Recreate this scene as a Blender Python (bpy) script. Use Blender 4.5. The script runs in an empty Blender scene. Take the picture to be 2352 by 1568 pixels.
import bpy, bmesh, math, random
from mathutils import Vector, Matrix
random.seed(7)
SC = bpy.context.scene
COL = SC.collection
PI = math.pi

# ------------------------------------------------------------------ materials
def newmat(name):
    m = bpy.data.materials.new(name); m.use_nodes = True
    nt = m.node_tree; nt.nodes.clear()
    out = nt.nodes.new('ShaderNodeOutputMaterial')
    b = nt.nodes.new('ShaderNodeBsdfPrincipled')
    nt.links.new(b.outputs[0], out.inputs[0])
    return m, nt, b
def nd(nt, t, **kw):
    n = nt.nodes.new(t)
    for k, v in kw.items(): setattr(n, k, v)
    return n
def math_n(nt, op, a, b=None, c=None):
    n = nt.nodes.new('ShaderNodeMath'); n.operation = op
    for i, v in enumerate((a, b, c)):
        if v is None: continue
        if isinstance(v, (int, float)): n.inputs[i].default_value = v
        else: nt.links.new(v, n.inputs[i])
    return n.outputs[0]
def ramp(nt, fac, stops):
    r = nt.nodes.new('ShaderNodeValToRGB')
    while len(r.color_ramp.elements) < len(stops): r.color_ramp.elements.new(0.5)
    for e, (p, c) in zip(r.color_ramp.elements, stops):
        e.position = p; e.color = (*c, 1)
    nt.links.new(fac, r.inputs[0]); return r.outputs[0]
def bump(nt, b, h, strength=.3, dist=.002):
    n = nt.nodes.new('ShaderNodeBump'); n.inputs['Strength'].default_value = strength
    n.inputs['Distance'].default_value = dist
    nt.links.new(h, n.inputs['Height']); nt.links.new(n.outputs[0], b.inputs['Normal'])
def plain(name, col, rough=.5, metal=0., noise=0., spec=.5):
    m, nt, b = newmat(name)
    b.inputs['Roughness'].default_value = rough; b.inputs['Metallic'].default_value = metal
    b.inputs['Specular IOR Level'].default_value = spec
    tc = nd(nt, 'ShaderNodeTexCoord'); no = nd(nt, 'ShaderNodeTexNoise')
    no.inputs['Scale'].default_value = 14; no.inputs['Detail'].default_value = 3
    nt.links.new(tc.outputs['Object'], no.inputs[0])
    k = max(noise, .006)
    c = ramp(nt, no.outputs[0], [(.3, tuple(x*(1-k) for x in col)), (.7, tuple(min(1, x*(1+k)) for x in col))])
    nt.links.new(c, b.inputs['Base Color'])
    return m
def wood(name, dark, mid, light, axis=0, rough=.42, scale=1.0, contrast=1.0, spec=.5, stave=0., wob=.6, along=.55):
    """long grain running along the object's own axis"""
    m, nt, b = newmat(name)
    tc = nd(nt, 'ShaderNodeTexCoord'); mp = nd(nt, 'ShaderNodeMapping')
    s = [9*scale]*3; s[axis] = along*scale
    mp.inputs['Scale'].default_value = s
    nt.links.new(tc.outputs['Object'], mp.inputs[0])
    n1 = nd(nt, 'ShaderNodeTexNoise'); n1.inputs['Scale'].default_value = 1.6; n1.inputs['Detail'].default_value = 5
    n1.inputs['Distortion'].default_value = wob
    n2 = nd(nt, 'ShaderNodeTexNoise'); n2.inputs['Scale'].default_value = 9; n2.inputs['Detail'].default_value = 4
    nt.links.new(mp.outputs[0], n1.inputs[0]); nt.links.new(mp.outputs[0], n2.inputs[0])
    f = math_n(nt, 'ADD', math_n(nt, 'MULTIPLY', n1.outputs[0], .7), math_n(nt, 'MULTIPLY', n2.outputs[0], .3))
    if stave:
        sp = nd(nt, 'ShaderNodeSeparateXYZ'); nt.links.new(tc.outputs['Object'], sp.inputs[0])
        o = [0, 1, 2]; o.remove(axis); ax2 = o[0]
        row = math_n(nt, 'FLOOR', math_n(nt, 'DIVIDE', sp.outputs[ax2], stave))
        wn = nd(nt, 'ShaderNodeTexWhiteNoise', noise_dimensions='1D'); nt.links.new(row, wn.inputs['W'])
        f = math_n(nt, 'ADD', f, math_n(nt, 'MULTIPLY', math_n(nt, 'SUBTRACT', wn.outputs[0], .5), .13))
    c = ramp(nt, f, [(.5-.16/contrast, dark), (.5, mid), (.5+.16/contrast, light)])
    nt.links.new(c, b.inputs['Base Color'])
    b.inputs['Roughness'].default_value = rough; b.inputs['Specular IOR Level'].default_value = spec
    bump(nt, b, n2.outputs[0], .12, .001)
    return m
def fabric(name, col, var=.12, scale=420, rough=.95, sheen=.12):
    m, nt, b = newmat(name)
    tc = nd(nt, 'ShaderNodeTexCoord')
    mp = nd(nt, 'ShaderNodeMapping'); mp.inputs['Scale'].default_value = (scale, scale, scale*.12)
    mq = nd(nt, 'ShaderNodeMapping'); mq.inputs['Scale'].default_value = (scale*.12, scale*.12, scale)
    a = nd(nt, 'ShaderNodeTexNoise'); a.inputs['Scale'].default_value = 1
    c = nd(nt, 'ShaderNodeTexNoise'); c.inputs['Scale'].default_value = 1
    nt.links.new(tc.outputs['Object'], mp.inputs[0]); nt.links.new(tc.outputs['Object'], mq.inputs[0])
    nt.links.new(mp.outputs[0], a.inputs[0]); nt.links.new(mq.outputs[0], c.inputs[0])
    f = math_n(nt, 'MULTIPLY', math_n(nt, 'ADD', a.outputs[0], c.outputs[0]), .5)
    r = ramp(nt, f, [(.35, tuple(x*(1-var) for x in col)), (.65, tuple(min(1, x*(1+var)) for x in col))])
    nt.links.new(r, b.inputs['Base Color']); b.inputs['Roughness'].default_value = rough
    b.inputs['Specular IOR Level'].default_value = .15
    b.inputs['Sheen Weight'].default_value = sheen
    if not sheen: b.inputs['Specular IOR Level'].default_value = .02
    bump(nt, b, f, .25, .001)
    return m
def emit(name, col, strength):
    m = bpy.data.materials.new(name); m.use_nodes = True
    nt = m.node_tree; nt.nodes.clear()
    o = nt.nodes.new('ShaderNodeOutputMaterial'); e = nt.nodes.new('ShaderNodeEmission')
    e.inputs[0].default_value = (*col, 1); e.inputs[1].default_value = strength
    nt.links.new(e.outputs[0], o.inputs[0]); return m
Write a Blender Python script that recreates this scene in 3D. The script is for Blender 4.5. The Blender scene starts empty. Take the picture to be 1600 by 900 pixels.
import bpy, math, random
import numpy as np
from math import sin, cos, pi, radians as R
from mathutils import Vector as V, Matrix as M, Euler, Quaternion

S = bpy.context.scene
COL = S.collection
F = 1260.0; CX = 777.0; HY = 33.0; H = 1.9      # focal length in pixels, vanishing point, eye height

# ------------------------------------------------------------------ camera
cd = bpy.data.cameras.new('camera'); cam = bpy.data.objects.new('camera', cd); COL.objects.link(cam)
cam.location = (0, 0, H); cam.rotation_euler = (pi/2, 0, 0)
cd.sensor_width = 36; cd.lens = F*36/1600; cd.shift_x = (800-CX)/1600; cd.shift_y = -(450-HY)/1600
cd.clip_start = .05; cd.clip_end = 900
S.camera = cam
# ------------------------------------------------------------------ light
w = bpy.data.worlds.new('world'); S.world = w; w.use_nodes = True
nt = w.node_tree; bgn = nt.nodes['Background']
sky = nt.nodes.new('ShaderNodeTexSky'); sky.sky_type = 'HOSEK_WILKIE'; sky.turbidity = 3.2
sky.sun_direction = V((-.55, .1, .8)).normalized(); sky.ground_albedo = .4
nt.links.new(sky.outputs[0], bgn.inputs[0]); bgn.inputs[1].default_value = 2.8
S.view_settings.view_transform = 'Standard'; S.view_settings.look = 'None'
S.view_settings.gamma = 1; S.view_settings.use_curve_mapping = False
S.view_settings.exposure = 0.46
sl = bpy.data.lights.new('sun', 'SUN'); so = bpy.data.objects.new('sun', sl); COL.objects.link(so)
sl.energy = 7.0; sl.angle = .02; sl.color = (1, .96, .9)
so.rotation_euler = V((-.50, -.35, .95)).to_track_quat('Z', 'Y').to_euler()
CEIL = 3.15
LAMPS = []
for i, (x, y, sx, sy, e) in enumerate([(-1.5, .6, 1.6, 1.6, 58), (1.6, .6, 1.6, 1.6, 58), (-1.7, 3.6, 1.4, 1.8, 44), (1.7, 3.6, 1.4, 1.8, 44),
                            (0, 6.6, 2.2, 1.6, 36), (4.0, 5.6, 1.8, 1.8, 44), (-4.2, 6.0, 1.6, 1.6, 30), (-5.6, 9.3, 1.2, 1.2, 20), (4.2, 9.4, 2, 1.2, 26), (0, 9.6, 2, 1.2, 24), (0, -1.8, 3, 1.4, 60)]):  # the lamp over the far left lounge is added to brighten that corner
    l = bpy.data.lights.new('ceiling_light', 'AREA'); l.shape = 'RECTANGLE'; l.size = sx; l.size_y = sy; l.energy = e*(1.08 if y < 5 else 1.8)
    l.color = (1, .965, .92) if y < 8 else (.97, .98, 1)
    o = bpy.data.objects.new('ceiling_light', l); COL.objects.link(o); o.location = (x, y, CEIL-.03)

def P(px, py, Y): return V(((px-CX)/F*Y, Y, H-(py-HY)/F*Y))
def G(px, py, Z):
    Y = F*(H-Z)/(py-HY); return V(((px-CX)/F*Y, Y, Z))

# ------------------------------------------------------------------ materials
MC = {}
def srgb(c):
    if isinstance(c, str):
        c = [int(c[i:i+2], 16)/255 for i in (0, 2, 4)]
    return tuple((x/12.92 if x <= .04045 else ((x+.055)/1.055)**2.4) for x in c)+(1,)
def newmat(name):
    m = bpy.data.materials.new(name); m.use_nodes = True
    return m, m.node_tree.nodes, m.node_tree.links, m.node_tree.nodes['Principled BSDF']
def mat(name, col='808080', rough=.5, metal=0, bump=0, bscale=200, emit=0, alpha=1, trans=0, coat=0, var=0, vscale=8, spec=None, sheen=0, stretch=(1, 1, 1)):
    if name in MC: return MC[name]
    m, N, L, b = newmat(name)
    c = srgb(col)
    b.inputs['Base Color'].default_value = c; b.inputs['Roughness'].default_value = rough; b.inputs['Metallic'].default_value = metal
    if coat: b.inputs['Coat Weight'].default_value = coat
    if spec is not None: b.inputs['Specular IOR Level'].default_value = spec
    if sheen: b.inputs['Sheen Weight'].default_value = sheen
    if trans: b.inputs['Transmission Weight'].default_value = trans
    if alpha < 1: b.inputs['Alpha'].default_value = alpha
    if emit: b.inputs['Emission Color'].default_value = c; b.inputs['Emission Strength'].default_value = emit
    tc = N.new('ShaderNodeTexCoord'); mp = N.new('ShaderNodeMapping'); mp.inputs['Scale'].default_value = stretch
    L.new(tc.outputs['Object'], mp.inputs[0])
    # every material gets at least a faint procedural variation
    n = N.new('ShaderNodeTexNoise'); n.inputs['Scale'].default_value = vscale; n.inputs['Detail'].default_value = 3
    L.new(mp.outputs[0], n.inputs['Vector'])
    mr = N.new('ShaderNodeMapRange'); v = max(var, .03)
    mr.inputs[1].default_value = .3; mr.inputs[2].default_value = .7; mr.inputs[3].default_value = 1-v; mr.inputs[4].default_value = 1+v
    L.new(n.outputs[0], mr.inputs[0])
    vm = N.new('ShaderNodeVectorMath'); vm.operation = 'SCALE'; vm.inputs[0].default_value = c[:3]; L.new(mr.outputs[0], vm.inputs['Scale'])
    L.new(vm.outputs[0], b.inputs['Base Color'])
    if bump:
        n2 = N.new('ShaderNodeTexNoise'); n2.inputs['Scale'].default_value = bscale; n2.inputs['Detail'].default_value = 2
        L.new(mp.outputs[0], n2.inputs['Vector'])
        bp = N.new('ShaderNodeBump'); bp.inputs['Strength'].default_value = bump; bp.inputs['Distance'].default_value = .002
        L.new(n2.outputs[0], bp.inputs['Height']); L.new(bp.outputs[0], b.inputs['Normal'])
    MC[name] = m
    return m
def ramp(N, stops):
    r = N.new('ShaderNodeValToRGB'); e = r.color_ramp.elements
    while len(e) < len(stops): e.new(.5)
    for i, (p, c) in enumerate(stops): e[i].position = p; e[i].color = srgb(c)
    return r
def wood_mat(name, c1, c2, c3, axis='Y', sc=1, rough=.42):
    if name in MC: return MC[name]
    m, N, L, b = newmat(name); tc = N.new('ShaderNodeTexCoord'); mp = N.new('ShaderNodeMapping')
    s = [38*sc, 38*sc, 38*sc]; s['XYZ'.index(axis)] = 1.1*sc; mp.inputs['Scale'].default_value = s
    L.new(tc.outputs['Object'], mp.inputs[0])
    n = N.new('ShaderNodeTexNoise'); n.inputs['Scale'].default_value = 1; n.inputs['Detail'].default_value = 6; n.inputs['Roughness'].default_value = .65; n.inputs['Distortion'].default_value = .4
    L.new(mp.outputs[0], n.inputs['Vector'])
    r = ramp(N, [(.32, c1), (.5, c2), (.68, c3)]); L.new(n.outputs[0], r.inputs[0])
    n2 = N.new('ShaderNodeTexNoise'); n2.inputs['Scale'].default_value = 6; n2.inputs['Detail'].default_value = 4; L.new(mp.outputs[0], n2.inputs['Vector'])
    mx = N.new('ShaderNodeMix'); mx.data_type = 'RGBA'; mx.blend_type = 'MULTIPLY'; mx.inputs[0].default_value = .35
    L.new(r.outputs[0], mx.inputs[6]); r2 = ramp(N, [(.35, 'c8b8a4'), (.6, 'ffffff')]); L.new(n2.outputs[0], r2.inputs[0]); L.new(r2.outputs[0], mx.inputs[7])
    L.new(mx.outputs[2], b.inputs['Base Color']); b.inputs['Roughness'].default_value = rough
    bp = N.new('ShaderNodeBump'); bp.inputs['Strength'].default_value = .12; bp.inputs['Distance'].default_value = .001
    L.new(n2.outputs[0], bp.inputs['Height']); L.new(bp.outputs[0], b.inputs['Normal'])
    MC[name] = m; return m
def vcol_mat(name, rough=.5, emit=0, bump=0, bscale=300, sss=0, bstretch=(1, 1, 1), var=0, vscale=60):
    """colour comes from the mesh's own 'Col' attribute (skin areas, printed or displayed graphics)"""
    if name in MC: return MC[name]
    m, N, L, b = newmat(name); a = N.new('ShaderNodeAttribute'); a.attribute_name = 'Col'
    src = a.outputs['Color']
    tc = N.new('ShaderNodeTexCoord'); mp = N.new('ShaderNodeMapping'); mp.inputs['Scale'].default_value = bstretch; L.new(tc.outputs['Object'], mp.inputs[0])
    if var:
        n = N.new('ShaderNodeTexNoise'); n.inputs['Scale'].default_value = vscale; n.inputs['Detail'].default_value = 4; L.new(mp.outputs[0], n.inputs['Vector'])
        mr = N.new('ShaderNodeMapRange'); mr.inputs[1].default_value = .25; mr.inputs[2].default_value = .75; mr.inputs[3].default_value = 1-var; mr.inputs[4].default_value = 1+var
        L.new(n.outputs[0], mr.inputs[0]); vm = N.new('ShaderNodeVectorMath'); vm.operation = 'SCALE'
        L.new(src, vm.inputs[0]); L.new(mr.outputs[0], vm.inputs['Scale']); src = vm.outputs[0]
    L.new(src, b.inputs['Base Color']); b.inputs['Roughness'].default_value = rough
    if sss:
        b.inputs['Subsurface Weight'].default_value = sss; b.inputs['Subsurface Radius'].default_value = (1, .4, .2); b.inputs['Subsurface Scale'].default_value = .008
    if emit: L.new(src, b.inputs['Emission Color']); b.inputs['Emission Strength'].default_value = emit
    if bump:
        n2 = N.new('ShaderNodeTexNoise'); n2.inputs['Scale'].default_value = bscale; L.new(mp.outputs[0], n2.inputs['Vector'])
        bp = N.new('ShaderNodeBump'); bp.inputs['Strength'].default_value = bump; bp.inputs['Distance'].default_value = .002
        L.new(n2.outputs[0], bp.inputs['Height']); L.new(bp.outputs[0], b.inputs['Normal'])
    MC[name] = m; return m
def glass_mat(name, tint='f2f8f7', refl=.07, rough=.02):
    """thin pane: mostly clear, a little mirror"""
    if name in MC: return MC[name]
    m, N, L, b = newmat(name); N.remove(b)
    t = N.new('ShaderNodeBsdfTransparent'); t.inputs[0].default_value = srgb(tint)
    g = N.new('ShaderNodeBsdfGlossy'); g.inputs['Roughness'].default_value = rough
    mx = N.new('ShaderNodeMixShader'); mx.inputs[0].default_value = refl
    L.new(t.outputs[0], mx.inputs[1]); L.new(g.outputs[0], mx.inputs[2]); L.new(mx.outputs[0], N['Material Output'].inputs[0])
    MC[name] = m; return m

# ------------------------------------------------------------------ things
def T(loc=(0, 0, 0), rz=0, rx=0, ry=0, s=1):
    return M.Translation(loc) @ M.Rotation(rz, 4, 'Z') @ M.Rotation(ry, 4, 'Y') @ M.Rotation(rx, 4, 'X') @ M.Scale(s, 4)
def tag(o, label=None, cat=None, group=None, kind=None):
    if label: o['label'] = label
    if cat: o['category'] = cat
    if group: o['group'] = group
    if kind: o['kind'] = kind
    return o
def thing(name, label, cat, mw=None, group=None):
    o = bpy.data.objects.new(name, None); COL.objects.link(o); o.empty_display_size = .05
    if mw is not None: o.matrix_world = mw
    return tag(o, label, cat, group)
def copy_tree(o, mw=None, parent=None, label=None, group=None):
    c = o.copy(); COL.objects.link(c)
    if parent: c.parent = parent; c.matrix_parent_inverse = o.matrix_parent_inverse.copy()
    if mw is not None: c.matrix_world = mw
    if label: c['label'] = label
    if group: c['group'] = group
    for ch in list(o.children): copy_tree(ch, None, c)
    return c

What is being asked
Above is a listing; print exactly its lines from the one with "Write a Blender" through the one with "F = 1260.0;", and no other lines.

Reply
Write a Blender Python script that recreates this scene in 3D. The script is for Blender 4.5. The Blender scene starts empty. Take the picture to be 1600 by 900 pixels.
import bpy, math, random
import numpy as np
from math import sin, cos, pi, radians as R
from mathutils import Vector as V, Matrix as M, Euler, Quaternion

S = bpy.context.scene
COL = S.collection
F = 1260.0; CX = 777.0; HY = 33.0; H = 1.9      # focal length in pixels, vanishing point, eye height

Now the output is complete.